Alexander von Zemlinsky
Two Movements for String Quintett d Minor (1894/96)
Robert Krampe
»...mein Saitenspiel« for two violins, two violas and violoncello (2010/11)
Felix Mendelssohn Bartholdy
String Quintett No. 2 B-Dur op. 87 (1845)
- Natalie Chee Violin
- Dylan Naylor Violin
- Öykü Canpolat Viola
- Martina Horesji-Kiefer Viola
- Ulrike Schäfer Violoncello
In 2010, a thirty-year-old composes a string quintet. It has four movements, following the First Viennese School, and it carries a title that harks back to Gustav Mahler, his tenth symphony and the trials of love (in Mahler’s case, the love for his wife Alma who cheated on him with Walter Gropius). This work is a tribute to grand traditions in music, a work whose focus lies much more on achieving a rich variety of colours than on pushing experimental boundaries – and a work that clearly shows the influence on Robert Krampe by his mentor, Hans Werner Henze.
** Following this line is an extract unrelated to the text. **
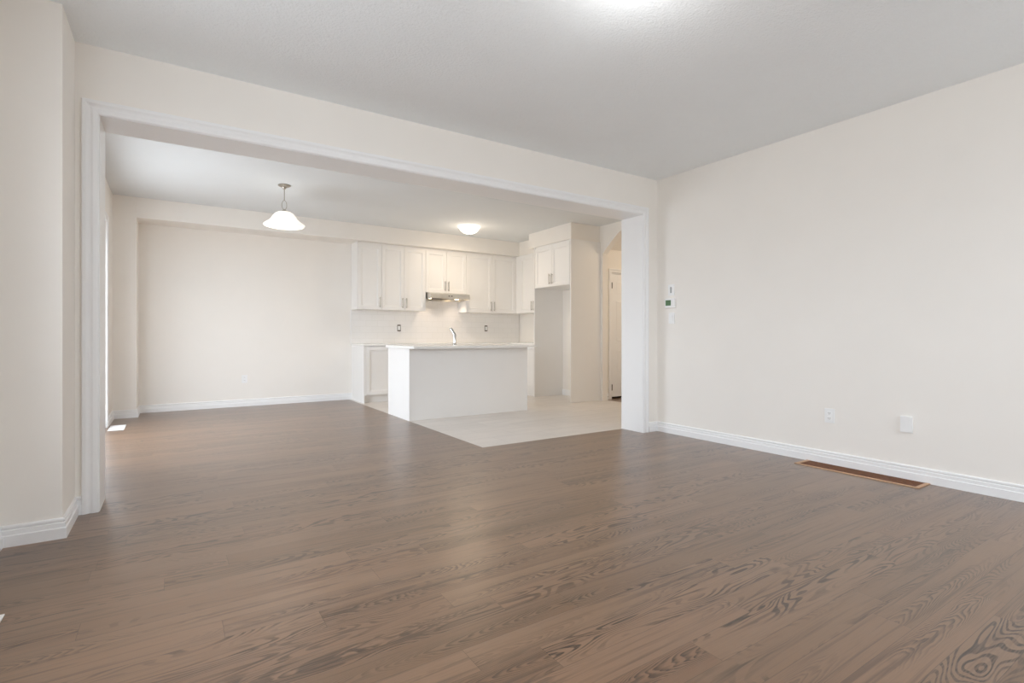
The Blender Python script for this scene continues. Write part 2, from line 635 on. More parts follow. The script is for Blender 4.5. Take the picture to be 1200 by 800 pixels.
# kitchen right wall with the clipped arch to the hall
arch = [(6.2, 2.36), (6.127, 2.425), (6.0, 2.53), (5.867, 2.63), (5.756, 2.683), (5.6, 2.725), (5.4, 2.74), (5.2, 2.725), (5.04, 2.683), (4.93, 2.63), (4.67, 2.425), (4.6, 2.36)]
pts = [(Y1, -0.06), (4.6, -0.06)] + arch[::-1] + [(6.2, -0.06), (YD, -0.06), (YD, CD), (Y1, CD)]
g = G()
g.prism(pts, lambda a, b, t: (t, a, b), XK, XK + 0.10)
struct(g.make('wall_kitchen_right', 'wall'))
# hall
DX0, DX1, DZ = 6.075, 6.875, 2.07
g = G()
g.box(XK + 0.10, HY, -0.06, DX0 - 0.02, HY + 0.12, CD)
g.box(DX1 + 0.02, HY, -0.06, 8.2, HY + 0.12, CD)
g.box(DX0 - 0.02, HY, DZ + 0.02, DX1 + 0.02, HY + 0.12, CD)
struct(g.make('wall_hall_back', 'wall'))
struct(G().box(8.05, Y1, -0.06, 8.2, HY + 0.12, CD).make('wall_hall_right', 'wall'))
g = G()
g.prism([(HY, 2.46), (HY, CD), (5.62, CD)], lambda a, b, t: (t, a, b), XK + 0.10, 8.05)
struct(g.make('ceiling_hall_slope', 'wall'), 'sloping underside of the stairs in the hall')
struct(G().box(DX0 - 0.1, HY + 0.12, -0.06, DX1 + 0.1, HY + 0.2, DZ + 0.2).make('unlit_gap_backing', 'dark'))  # near-black sheet stands in for the unlit space behind the door

# ------------------------------------------------------------------ trim
BASE = [(0, 0), (0.0185, 0), (0.0185, 0.054), (0.0135, 0.058), (0.0135, 0.079), (0.0075, 0.083), (0.0075, 0.086), (0.012, 0.090), (0.012, 0.098), (0.008, 0.104), (0, 0.104)]
bb = lambda pts, side: G().sweep(pts, BASE, XY, side)
struct(bb([(XR, YB), (XR, Y0), (4.305, Y0)], 1).make('baseboard_right', 'trim'))
struct(bb([(XL, YB), (XL, 3.497), (-0.473, 3.497), (-0.473, Y0), (-0.438, Y0)], -1).make('baseboard_left', 'trim'))
struct(bb([(XD, DOOR1[1] + 0.07), (XD, 8.17), (-0.385, 8.17), (-0.385, YD), (2.465, YD)], -1).make('baseboard_dining', 'trim'))
struct(bb([(XK + 0.10, 6.2), (XK + 0.10, HY), (DX0 - 0.075, HY)], -1).make('baseboard_hall', 'trim'))
# casing round the wide opening (both sides) and jamb liner
CAS = [(0, 0), (0.012, 0), (0.012, 0.0), (0, 0)]
CASP = [(0.004, 0.0), (0.004, 0.012), (0.010, 0.015), (0.030, 0.0165), (0.042, 0.012), (0.050, 0.013), (0.062, 0.021), (0.078, 0.022), (0.082, 0.018), (0.082, 0.0)]
pth = [(OX0, 0), (OX0, OZ), (OX1, OZ), (OX1, 0)]
struct(G().sweep(pth, CASP, lambda a, b, t: (a, Y0 - t, b), 1).make('trim_1', 'trim'), 'white moulded casing round the wide opening')
struct(G().sweep(pth, CASP, lambda a, b, t: (a, Y1 + t, b), 1).make('trim_2', 'trim'), 'white casing on the dining side of the opening')
struct(G().sweep(pth, [(0, Y0 - 0.002), (0.012, Y0 - 0.002), (0.012, Y1 + 0.002), (0, Y1 + 0.002)], lambda a, b, t: (a, t, b), 1).make('trim_3', 'trim'), 'white jamb liner of the wide opening')
# patio door casing
pth = [(DOOR1[1], 0.0), (DOOR1[1], DOOR1[3]), (DOOR1[0], DOOR1[3]), (DOOR1[0], 0.0)]
struct(G().sweep(pth, [(o * 0.8, t) for o, t in CASP], lambda a, b, t: (XD + t, a, b), -1).make('trim_4', 'trim'), 'white casing of the patio door')
# hall door casing
pth = [(DX0 - 0.012, 0), (DX0 - 0.012, DZ + 0.012), (DX1 + 0.012, DZ + 0.012), (DX1 + 0.012, 0)]
struct(G().sweep(pth, [(o * 0.8, t) for o, t in CASP], lambda a, b, t: (a, HY - t, b), 1).make('trim_5', 'trim'), 'white casing of the hall door')


# ------------------------------------------------------------------ windows and doors
def sash(gf, fn, a0, a1, z0, z1, w, t0, t1):
    """Rectangular frame ring in the plane (a, z), depth t."""
    for (p, q, r, s) in ((a0, a1, z0, z0 + w), (a0, a1, z1 - w, z1), (a0, a0 + w, z0 + w, z1 - w), (a1 - w, a1, z0 + w, z1 - w)):
        x0, y0, zz0 = fn(p, r, t0)
        x1, y1, zz1 = fn(q, s, t1)
        gf.box(x0, y0, zz0, x1, y1, zz1)


fx = lambda X: (lambda a, z, t: (X - t, a, z))
a, b_, c, d = WIN1
g = G(); f = fx(XL)
sash(g, f, a, b_, c, d, 0.05, 0.03, 0.13)
mid = (a + b_) / 2
sash(g, f, a + 0.05, mid + 0.02, c + 0.05, d - 0.05, 0.045, 0.05, 0.10)
sash(g, f, mid - 0.02, b_ - 0.05, c + 0.05, d - 0.05, 0.045, 0.06, 0.11)
w1 = struct(g.make('window_1', 'trim'), 'white living room window in the left wall')
G().box(XL - 0.078, a + 0.09, c + 0.09, XL - 0.074, b_ - 0.09, d - 0.09).make('pane', 'glass', w1)
a, b_, c, d = ADDED_WIN
g = G(); f = lambda a, z, t: (a, YB - t, z)
sash(g, f, a, b_, c, d, 0.05, 0.03, 0.13)
w = (b_ - a - 0.1) / 3
for k in range(3):
    sash(g, f, a + 0.05 + k * w, a + 0.05 + (k + 1) * w, c + 0.05, d - 0.05, 0.04, 0.05, 0.10)
w2 = struct(g.make('added_window', 'trim'), 'unseen white triple window added behind the camera for its daylight')
G().box(a + 0.09, YB - 0.078, c + 0.09, b_ - 0.09, YB - 0.074, d - 0.09).make('pane', 'glass', w2)
a, b_, c, d = DOOR1
g = G(); f = fx(XD)
sash(g, f, a, b_, 0.0, d, 0.04, 0.02, 0.16)
mid = (a + b_) / 2
sash(g, f, a + 0.04, mid + 0.03, 0.04, d - 0.04, 0.06, 0.05, 0.09)
sash(g, f, mid - 0.03, b_ - 0.04, 0.04, d - 0.04, 0.06, 0.095, 0.135)
d1 = struct(g.make('door_1', 'trim'), 'white sliding glass patio door in the dining room')
G().box(XD - 0.072, a + 0.1, 0.1, XD - 0.068, mid - 0.03, d - 0.1).make('pane', 'glass', d1)
G().box(XD - 0.117, mid + 0.03, 0.1, XD - 0.113, b_ - 0.1, d - 0.1).make('pane', 'glass', d1)

# hall door: six raised panels, hung on the left
def panelled(g, x0, x1, z0, z1, y, panels, t=0.035):
    g.box(x0, y, z0, x1, y + t, z1, 0.002)
    for (p, q, r, s) in panels:
        P = [(p, r), (q, r), (q, s), (p, s)]
        for ins0, ins1, d0, d1_ in ((0, 0.012, 0.0005, -0.008), ):
            b = bmesh.new()
            ring = lambda i, dd: [b.verts.new((xx + (i if xx == p else -i), y + dd, zz + (i if zz == r else -i))) for xx, zz in P]
            r0, r1, r2, r3 = ring(0, -0.0005), ring(0.010, -0.005), ring(0.022, -0.005), ring(0.040, -0.001)
            for u, v in ((r0, r1), (r1, r2), (r2, r3)):
                for k in range(4):
                    b.faces.new((u[k], u[(k + 1) % 4], v[(k + 1) % 4], v[k]))
            b.faces.new(r3)
            g.merge(b)


g = G()
lx, rx = DX0 + 0.004, DX1 - 0.004
mx = (lx + rx) / 2
pn = []
for (z0, z1) in ((0.24, 0.80), (0.95, 1.62), (1.74, 1.94)):
    pn += [(lx + 0.11, mx - 0.05, z0, z1), (mx + 0.05, rx - 0.11, z0, z1)]
panelled(g, lx, rx, 0.032, DZ - 0.003, HY + 0.012, pn)
d2 = struct(g.make('door_2', 'trim'), 'white panelled hall door with bronze hinges')
g = G()
g.box(DX0 - 0.012, HY, 0, DX0, HY + 0.1, DZ)
g.box(DX1, HY, 0, DX1 + 0.012, HY + 0.1, DZ)
g.box(DX0 - 0.012, HY, DZ, DX1 + 0.012, HY + 0.1, DZ + 0.012)
g.make('door_jamb', 'trim', d2)
for z in (0.19, 1.875):
    G().tube((DX0 + 0.002, HY + 0.004, z - 0.05), (DX0 + 0.002, HY + 0.004, z + 0.05), 0.010).box(DX0 - 0.006, HY + 0.006, z - 0.045, DX0 + 0.02, HY + 0.0125, z + 0.045).make('hinge', 'hinge', d2, label='bronze hinge')
g = G().lathe((0, 0, 0), [(0, 0.06), (0.018, 0.058), (0.026, 0.045), (0.024, 0.03), (0.012, 0.02), (0.010, 0.006), (0.028, 0.004), (0.028, 0)], 24)
bmesh.ops.transform(g.bm, verts=g.bm.verts, matrix=Matrix.Translation((DX1 - 0.07, HY + 0.012, 0.96)) @ Matrix.Rotation(R(90), 4, 'X'))
g.make('door_knob', 'nickel', d2, True, label='nickel door knob')


# ------------------------------------------------------------------ cabinets
def frame_of(facing, plane):
    """u along the run, d outwards from the front plane, z up."""
    if facing == '-y':
        return lambda u, d, z: (u, plane - d, z)
    if facing == '+y':
        return lambda u, d, z: (u, plane + d, z)
    return lambda u, d, z: (plane - d, u, z)


def shaker(fn, u0, u1, z0, z1, stile=0.058):
    g = G()
    b = g.bm
    P = [(u0, z0), (u1, z0), (u1, z1), (u0, z1)]

    def ring(i, d):
        return [b.verts.new(fn(uu + (i if uu == u0 else -i), d, zz + (i if zz == z0 else -i))) for uu, zz in P]
    rs = [ring(0, 0.001), ring(0, 0.018), ring(0.002, 0.020), ring(stile, 0.020), ring(stile + 0.003, 0.013), ring(stile + 0.010, 0.012), ring(stile + 0.014, 0.008)]
    for u, v in zip(rs, rs[1:]):
        for k in range(4):
            b.faces.new((u[k], u[(k + 1) % 4], v[(k + 1) % 4], v[k]))
    b.faces.new(rs[0][::-1])
    b.faces.new(rs[-1])
    return g


def bar_handle(fn, u, z0, z1, d0=0.020):
    g = G()
    g.tube(fn(u, d0 + 0.030, z0), fn(u, d0 + 0.030, z1), 0.0065, 14)
    for z in (z0 + 0.02, z1 - 0.02):
        g.tube(fn(u, d0 + 0.0005, z), fn(u, d0 + 0.030, z), 0.005, 10)
    return g


HANDLE = 'brushed nickel bar handle'


def doors(root, fn, edges, z0, z1, handles, hz):
    for (u0, u1), hs in zip(edges, handles):
        dr = shaker(fn, u0 + 0.002, u1 - 0.002, z0, z1).make('door', 'cabinet', root)
        if hs:
            u = u1 - 0.034 if hs == 'r' else u0 + 0.034
            bar_handle(fn, u, hz[0], hz[1]).make('handle', 'nickel', dr, True, HANDLE)


UF = 8.27          # front plane of the upper doors' carcass
ZB, ZT = 1.468, 2.548
fn = frame_of('-y', UF + 0.02)


def upper(x0, x1, z0, z1, splits, handles, label, hz, side=None):
    t = thing('upper_cabinet', ((x0 + x1) / 2, UF, z0), label, 'cabinet', 'wall cabinets over the back counter')
    G().box(x0, UF + 0.021, z0, x1, YD - 0.001, z1, 0.001).make('body', 'cabinet', t)
    e = [x0] + splits + [x1]
    doors(t, fn, list(zip(e, e[1:])), z0 + 0.002, z1 - 0.035, handles, hz)
    return t


HZ = (ZB + 0.035, ZB + 0.205)
t = upper(2.467, 2.858, ZB, ZT, [], ['r'], 'white single-door wall cabinet at the left end of the row', HZ)
G().box(2.461, UF, ZB, 2.4668, YD - 0.001, ZT).make('end_panel', 'cabinet', t)
upper(2.859, 3.636, ZB, ZT, [3.247], ['r', 'l'], 'white double-door wall cabinet immediately left of the range hood', HZ)
upper(3.637, 4.418, 1.79, ZT, [4.028], ['r', 'l'], 'short white double-door wall cabinet directly above the range hood', (1.825, 1.995))
upper(4.419, 5.488, ZB, ZT, [4.965], ['r', 'l'], 'white double-door wall cabinet immediately right of the range hood', HZ)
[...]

Alexander von Zemlinsky, too, had fallen for Alma Schindler who at the time was said to be the most beautiful woman in Vienna. »I want you – with every atom of my feelings,« were the yearning words of the thirty-year-old Zemlinsky who soon became more than just Alma’s composition teacher, and who was later dropped by her, as were many men after him. Felix Mendelssohn Bartholdy’s second string quartet was written around the same time as his famous violin concerto and is one of the most significant contributions to this ensemble genre.